Monday, March 29, 2010

Shelter

My mother never played with me. Ever. I used to wish she would get down on the floor with me, and play Barbies. Or run around in the backyard with me. It never happened. She was a good mother, all things aside. Except for her alchoholism, and her inability to be demonstrative, she did a pretty good job. We always had dinner prepared for us, and wonderful breakfast's. She even sectioned grapefruit for us, as that was always the first course of our meal. I hated grapefruit. She never let us sprinkle sugar on it, to cut the awful sour punch. We had orange juice as well, and a small pile of vitamins. The main course of breakfast, was always centered around an egg. An omelette (the dreaded chicken liver omelette...need I say more), or her version of an egg McMuffin. Sugar cereal was banned in our house, and only something I got to have on a sleepover at my friend's house.  Oatmeal was also another breakfast, inserted in every few days, to break up the large quantities of eggs we ate. I was never a fan of oatmeal. My mom tried to make it appealing. She made a raisin face, and brown sugar hair. I ate the hair first, and always wished my oatmeal face had longer curlier hair.
When I fist moved to NYC, the first time, I was just 18. I was a freshman at FIT. I couldn't believe that after years and years, my whole life actually, up to that point, was spent abiding by my parent's rules. I had a curfew, and I had to eat dinner with the family, unless I had permission to eat at a friends. I had to still eat a healthy breakfast, every morning. I had to take my vitamins. I had to have a job. I had to clean the house. I had a lot of rules. A lot. Now, my parents were dropping me off, to my dorm, in friggin New York City!! They were setting me free!! It was unbelievable. They pulled away, and the first thing I did was set up my room.
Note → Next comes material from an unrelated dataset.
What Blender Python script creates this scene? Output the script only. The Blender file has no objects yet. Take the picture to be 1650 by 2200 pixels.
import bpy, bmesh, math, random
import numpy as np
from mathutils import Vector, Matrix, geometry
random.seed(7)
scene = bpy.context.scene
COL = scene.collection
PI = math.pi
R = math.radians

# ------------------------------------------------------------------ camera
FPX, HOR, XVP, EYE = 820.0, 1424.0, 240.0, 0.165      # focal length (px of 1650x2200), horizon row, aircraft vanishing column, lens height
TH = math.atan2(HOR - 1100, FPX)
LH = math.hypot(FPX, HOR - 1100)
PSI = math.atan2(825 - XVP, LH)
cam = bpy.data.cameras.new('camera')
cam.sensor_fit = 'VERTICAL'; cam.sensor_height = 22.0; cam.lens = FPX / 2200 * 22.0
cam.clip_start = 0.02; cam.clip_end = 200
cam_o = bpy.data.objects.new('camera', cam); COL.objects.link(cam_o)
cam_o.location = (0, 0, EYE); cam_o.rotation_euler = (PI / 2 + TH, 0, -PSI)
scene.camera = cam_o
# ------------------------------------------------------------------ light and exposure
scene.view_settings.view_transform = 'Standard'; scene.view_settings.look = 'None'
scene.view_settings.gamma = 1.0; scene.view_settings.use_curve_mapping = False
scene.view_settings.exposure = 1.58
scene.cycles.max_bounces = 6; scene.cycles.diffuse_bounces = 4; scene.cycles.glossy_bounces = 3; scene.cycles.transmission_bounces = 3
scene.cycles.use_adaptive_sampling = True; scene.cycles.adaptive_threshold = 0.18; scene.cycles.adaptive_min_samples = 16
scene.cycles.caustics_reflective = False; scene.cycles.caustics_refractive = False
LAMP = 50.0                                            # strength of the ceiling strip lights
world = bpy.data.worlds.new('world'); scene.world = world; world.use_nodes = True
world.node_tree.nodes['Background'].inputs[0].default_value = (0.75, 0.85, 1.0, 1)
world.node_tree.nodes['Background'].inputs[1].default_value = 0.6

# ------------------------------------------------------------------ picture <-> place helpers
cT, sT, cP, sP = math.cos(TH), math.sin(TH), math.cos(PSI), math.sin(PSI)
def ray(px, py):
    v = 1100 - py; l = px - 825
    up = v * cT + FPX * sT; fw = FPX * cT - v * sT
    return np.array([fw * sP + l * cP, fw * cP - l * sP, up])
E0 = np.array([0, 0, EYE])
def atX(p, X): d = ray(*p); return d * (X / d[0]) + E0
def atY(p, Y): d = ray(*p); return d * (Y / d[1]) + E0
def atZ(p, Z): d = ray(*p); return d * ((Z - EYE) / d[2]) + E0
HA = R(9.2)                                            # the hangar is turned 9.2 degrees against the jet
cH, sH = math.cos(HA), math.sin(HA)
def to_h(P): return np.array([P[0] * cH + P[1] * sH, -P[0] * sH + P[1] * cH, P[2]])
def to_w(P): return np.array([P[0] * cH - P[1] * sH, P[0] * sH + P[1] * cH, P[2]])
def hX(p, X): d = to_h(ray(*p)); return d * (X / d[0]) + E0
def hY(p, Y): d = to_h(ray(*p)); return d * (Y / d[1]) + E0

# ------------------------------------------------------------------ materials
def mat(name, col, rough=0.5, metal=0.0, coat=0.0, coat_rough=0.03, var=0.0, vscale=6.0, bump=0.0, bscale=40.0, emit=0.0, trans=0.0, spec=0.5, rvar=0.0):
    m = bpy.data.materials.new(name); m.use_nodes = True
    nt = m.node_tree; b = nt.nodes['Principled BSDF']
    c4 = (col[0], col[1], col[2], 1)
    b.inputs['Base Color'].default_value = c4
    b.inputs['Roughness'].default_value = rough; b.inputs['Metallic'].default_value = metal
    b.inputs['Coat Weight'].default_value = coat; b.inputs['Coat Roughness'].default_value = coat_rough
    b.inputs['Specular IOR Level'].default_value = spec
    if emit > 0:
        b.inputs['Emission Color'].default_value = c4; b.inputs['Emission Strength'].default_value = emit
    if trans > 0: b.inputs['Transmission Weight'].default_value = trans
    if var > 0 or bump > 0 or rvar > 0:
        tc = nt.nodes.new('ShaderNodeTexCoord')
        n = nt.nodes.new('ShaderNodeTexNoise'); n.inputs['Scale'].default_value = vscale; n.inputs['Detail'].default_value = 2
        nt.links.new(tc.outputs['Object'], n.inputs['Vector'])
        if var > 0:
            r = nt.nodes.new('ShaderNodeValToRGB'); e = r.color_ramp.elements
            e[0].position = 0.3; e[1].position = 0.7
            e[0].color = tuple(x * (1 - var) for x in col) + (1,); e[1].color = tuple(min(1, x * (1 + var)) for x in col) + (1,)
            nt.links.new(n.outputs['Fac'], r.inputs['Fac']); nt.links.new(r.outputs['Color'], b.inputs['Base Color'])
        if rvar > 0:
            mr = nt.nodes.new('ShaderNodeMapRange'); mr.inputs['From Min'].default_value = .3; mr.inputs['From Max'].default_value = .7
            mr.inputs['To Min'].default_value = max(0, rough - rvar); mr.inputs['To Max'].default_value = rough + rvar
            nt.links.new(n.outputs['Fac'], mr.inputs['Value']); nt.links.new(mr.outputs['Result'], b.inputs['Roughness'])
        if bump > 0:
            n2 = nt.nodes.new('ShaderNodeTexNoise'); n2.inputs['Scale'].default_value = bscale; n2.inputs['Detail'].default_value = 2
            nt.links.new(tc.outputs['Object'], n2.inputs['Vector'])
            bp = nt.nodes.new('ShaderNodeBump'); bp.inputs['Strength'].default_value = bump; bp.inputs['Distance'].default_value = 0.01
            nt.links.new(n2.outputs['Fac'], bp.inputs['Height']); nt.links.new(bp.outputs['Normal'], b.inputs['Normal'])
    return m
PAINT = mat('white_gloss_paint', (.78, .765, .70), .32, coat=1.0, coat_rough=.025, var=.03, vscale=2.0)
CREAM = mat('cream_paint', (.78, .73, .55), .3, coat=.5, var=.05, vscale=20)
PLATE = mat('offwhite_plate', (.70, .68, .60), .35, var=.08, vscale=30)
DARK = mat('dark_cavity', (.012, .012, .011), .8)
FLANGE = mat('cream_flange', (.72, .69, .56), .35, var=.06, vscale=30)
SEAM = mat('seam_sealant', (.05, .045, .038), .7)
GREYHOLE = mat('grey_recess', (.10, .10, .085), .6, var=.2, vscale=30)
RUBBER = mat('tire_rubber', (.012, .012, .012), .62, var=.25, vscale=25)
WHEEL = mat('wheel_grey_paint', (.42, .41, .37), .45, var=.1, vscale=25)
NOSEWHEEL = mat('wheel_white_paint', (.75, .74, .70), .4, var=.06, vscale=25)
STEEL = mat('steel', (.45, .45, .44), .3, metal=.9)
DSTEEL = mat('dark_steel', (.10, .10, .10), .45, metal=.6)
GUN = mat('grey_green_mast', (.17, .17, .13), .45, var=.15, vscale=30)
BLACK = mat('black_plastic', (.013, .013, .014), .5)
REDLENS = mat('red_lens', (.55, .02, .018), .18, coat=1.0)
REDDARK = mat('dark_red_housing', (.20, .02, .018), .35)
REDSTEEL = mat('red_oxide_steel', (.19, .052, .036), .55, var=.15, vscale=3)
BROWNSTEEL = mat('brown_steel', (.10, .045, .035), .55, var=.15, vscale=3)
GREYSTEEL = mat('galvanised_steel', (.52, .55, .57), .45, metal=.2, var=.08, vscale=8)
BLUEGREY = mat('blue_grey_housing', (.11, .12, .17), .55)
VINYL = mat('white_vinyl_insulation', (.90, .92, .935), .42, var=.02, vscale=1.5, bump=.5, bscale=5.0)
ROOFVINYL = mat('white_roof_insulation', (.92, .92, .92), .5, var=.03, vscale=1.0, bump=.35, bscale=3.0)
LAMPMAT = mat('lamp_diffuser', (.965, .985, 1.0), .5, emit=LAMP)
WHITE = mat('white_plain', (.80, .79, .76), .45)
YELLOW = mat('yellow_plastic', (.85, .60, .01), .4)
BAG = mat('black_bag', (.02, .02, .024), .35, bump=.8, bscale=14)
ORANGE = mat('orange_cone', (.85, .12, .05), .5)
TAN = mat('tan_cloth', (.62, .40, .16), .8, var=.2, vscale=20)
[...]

I put all of my posters up, and made my bed with my fancy new bed-in-a-bag, and put all of my shower stuff in my plastic basket, that I would have to take to and fro with me from the bathroom, down the hall. After the room was set up, I realized, I could SMOKE IN MY ROOM!!!!!!! I lit up a Marlboro Light (that is what I smoked then) and I sat back on my newly made bed, in my new room, on the 8th floor of Nagler Hall, and relished in the fact, that I could not get in trouble, I had no rules to follow. What an amazing time in my life, I thought. I smoked my brains out, and listened to the traffic on 7th avenue. It was better than the birds chirping, outside my window, of my childhood home. It was the sound of freedom.
The cafeteria at FIT was yet, another new discovery for me. I could not believe the choices offered. And coffee. I decided I was old enough to drink it, and drink it I shall, even though the taste was not really all that great. The sugar cereals were abundant! They were all in large dispensers, and with the twist of a knob, a serving would drop in your bowl. I liked to mix several different kinds. I had never had such access to Captain Crunch, and Fruit Loops, and Apple Jacks. Freedom. Cigarettes. The whole city as my playground. What an exciting time.
Yet my mother's healthy breakfasts and stringent rules always haunted me. I felt that along with my morning bowl of sugar, I had to accompany it with at least some fruit. I even drank grapefruit juice. I still took vitamins. These things were imprinted into my very being. These rules that I had lived by for 18 years were so hard to shake. My mother had told me once, that if I was doing something that maybe I thought I shouldn't be doing, I should just try and visualize her there, and would she like to see what I was doing? I cannot begin to tell you the amount of inappropriate times my mother's face would appear in my mind. Would she ever just leave me alone???
I helped my girls make a shelter yesterday. My daughter, Olivia, went on a Girl Scout day trip on Saturday. I went along with her. It was an outdoor adventure. They learned how to make fire, and how to get water, and how to fashion a shelter for themselves, out of found items in the woods. She loved it, and wanted to build a shelter here on our property. I was kind of excited that I learned how to build a shelter as well, and wanted to help out. We looked for sticks, and tree limbs, bark, and leaves. I have not "played outside" with my girls, I don't think, ever. I played store with them one time, and I swear to God, they still talk about it. It was two years ago, and they still say, "Remember that time you played store with us...that was so great". How sad is that? Have I become that mother? The one too busy making chicken liver omelettes, and worrying about money and bills, that I am letting the sand just flow through the hourglass that is their childhood. Will they one day, flee our home, and feel sad about the mother I could have been to them, and not remember happily the mother I am to them? Will they fill themselves up with proverbial  bowls of sugar cereal in foreign cities, in some sort of silent revenge toward all the things that I never was to them?
I watched their faces as we made that shelter. They were excited. They were talking in almost, shouts to one another. They almost seemed shocked that I was in the thick of it with them. I had to hold back my tears just watching them.